Bun-less Burgers

After returning from an arduous morning of picking fresh, ripe strawberries and uprooting dusty purple beets from Larriland Farms out in Maryland, a group of friends and I decided it was high time for lunch. More specifically, it was time for a burger. To Open City we strolled. Now, for a little unnecessary, but amusing, scene-setting context:

It was Pride weekend in DC.

Accordingly, our waitresses were bedecked in flaming purple, yellow and orange Pride beads, and many wore some fantastically flamboyant hair accessories. Think feathers.

To our right sat a table of glum-looking Pro-Life supporters. Outfitted in aquamarine t-shirts emblazoned with messages like, “A person is a person no matter how small,” and “Your mom chose life,” they were looking more than a little uncomfortable.

Now back to the burger. A friend and I ordered the exact same thing – a cheeseburger with fries. Following the menu’s written request to “please inform us of any food allergies before ordering,” I ordered first, requesting that they note the corn and peanut allergies on the meal ticket. My (non-allergic) friend went next: “I’ll have exactly what she’s having.”

About 15 minutes later, our plates were set before us. Two identical plates. Two completely bun-less burgers. We looked at each other, smirking and issuing “ummmm” noises.

We hailed our waitress, who immediately understood the mistake. “We’ve been going through some allergy training,” she said, “and our when our chefs see the word ‘allergy’ on a ticket, they immediately take all the bread away in fear of wheat allergies.” She apologized profusely, and we all laughed at the well-meaning, but misguided chefs. A minute later, we were presented with two perfectly grilled buns, which we immediately slathered with ketchup and slapped on our naked burgers. Delicious.

Props to Open City for the acknowledgement of food allergies in their menu, and in their training practices for staff. They might just want to be a bit more discerning when reading the allergy notification on the ticket…

Open City                                                                                                                           2331 Calvert Street NW  Washington, DC 20008

Have you had any comedic mishaps at restaurants? How did the management handle it?

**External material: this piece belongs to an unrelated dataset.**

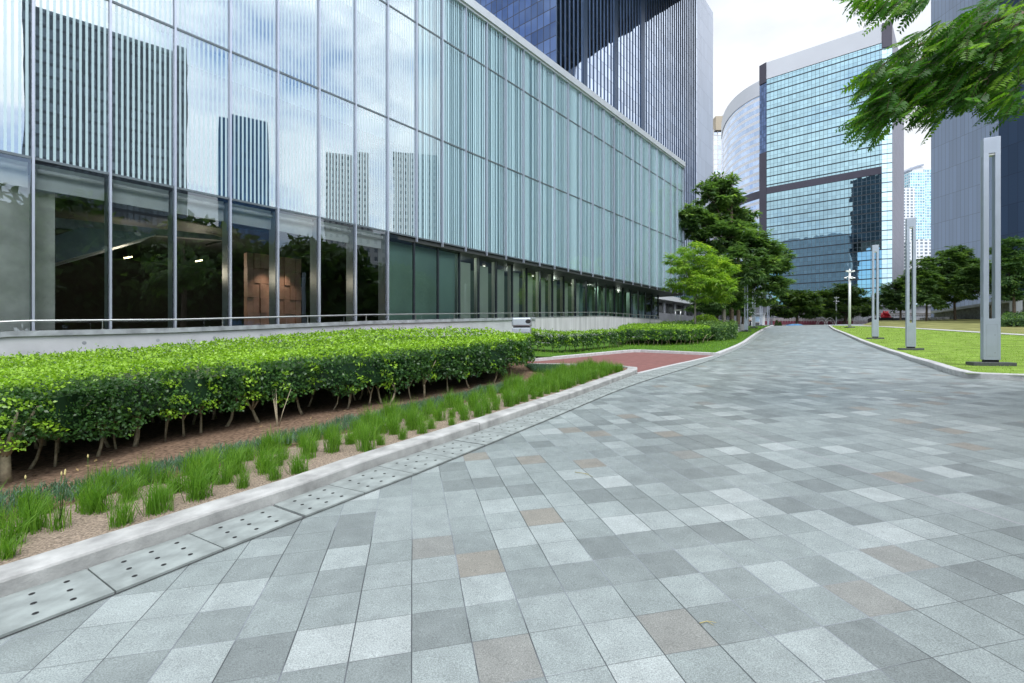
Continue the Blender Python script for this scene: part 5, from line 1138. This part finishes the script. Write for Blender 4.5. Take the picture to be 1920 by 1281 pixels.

For your viewing pleasure, please enjoy this classic “Good Burger” sketch from All That.


A Real Gem–er, Pearl

I dislike oysters. I might even say that I strongly dislike oysters. Accordingly, one might wonder why I was visiting a place named Pearl Dive Oyster Palace. However, my initial misgivings had nothing to do with oysters themselves—I was nervous about peanuts. Peanut oil, specifically. Unfortunately for me, many Southern-inspired restaurants fry with peanut oil or sprinkle crushed peanuts on dishes. Preparing for the worst, I made a point of calling ahead to discuss my allergy.

A manager answered my call, and immediately transferred me to the chef, who was more than willing to answer all of my questions. “I would love to talk to you about your dietary restrictions!” she exclaimed. During this call, the chef was able to assuage all my concerns about peanuts and corn. The restaurant didn’t use peanut oil, and she was adamant that any substitutions would be perfectly fine, and that the waiters would take great care of me. But here’s the real kicker:

Chef: So when are you thinking of coming in?

Me: I was actually planning on coming in tonight with a friend of mine.

Chef: Fantastic! What’s your name, and what time will you arrive? We can have all your information ready, and we’ll be prepared for you when you get here.

Pearl Dive doesn’t take reservations. It’s a first-come-first-served restaurant, but in order to guarantee an exceptional customer experience, the management bypassed their rules in order to make me feel welcome and comfortable in their restaurant. And my goodness that meal was extraordinary!

Fried Grilled Shrimp Platter

The decadent crab cakes I ordered were originally accompanied by a corn sauce, but the waiter easily substituted a carrot sauce that was featured with their special item of the day. From the Pearl Cup (Pimms, Plymouth Gin, Cucumber, Lime, Mint, House Ginger Beer) to the Rustic Apple Black Iron Pie For Two (Apple & Cognac Filling, Cinnamon Gelato), the meal was a rousing success, made all the better by Pearl Dive’s truly exemplary attitude about my dietary needs.

Three weeks later, I celebrated my brother’s birthday at Pearl Dive. Again, I was met with over-the-top service and understanding from the wait-staff. The server suggested grilled shrimp instead of the cornmeal-crusted fried shrimp, and even made a point of giving me my own personal breadbasket that hadn’t been contaminated by the cornbread. Another amazing meal.


Strangely enough, I’m really starting to like oysters…

Pearl Dive Oyster Palace                  1612 14th Street NW                 Washington, DC 20009

Do you ever call ahead to restaurants to discuss your food allergies? Is it necessary to talk to the actual chef?